360-Degree, Multi-Spectral Coverage. SPECTRA’s defining capability is its ability to detect, classify, and respond to threats across the full electromagnetic spectrum simultaneously. It monitors radar emissions from enemy SAM batteries and airborne fire-control radars, detects the heat signatures of infrared-homing missiles, and identifies laser rangefinders and target designators — all in real time, from any direction. This matters immensely in modern contested airspace where multiple weapons create an overlapping defensive envelope. A system that addresses only one spectral dimension leaves the aircraft exposed to the others. SPECTRA addresses all three simultaneously, with sensors capable of detecting threats at ranges that provide the pilot with a meaningful reaction time.

 

The Architecture: Key Components. The system’s effectiveness flows from four tightly integrated subsystems working in concert:

    • The DDM NG (Détecteur de Départ Missile Nouvelle Génération) is MBDA’s next-generation missile approach warning system.
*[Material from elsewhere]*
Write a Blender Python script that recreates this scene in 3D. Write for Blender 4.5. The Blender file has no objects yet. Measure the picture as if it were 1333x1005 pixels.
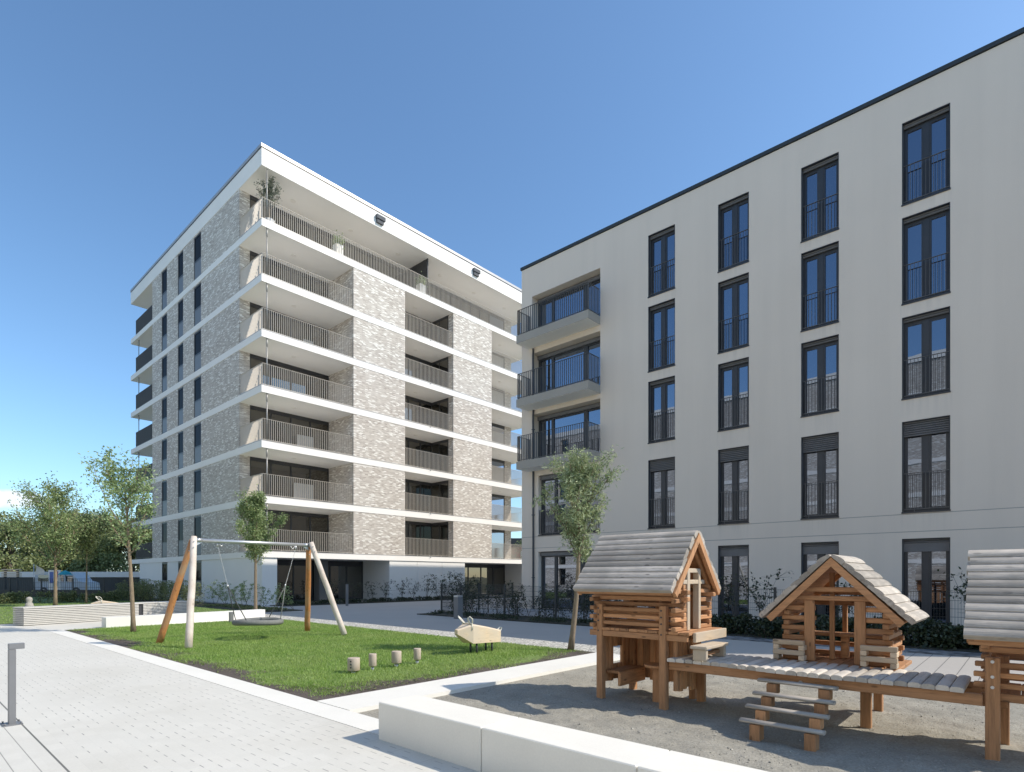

It uses advanced infrared and ultraviolet sensors with wide-angle coverage to detect missile launches at long range — including from low-observable platforms — with sub-degree angular resolution. Critically, it can detect non-radiating passive threats that older UV-based systems miss.
    • The Radar Warning Receiver (RWR) passively scans for hostile radar emissions. It identifies and geolocates emitters using techniques such as interferometry and time-difference-of-arrival. It compares signals against an extensive, field-reprogrammable threat library capable of distinguishing an S-400 battery from an airborne AESA fire-control radar, and assigning threat priority accordingly.
    • The Laser Warning System (LWS) detects when laser rangefinders or weapon designators are illuminating the Rafale, providing precise bearing data to cue the appropriate countermeasure.
    • The Phased Array Jammer (JAM NG) is the most potent and secretive element. Using active electronically scanned array technology, it directs precisely shaped jamming energy toward specific emitters — applying noise jamming, false target generation, or range deception — without broadcasting the aircraft’s position. This targeted approach is far more effective and far harder to counter than legacy brute-force jammers.

 

Data Fusion. SPECTRA is not just an assembly of sensors. Its strength lies in its data fusion capability. A central management unit continuously merges raw signals received from multiple sensors (RWR, DDM NG, and LWS). The CMU assesses threat lethality, trajectory and urgency. It then presents the crew with a prioritised, actionable threat picture. In practice, this means that if the RWR detects a fire-control radar and the DDM NG simultaneously observes a launch from the same bearing, the system doesn’t merely alert the pilot — it identifies the optimal countermeasure (chaff for radar-guided threats, flares for infrared seekers, or active jamming), and can execute it automatically within milliseconds. Pilots retain full manual override, but the cognitive burden during high-G combat manoeuvring is dramatically reduced. Equally significant is SPECTRA’s offensive contribution: by passively geolocating enemy radars without emitting, it allows the Rafale to prosecute SEAD missions or precision strikes without activating its own radar — preserving the aircraft’s electromagnetic silence and complicating the adversary’s situational picture.

 

Constant Evolution. SPECTRA has demonstrated the Rafale’s ability to penetrate contested airspace without dedicated SEAD escorts. SPECTRA is designed for longevity. Its modular architecture permits continuous software and hardware updates.  Its threat libraries can be refreshed easily to address new radar types, advanced IR seekers, and low-probability-of-intercept systems. The new standards introduced in the system have improved its jamming performance and AI-assisted threat recognition.  The future enhancements include capabilities to counter stealth-detecting low-frequency radars and future hypersonic threats.

 

For air forces like India’s, operating in environments bracketed by advanced Chinese and Pakistani integrated air defence systems, it is not merely a defensive feature. It is a strategic enabler.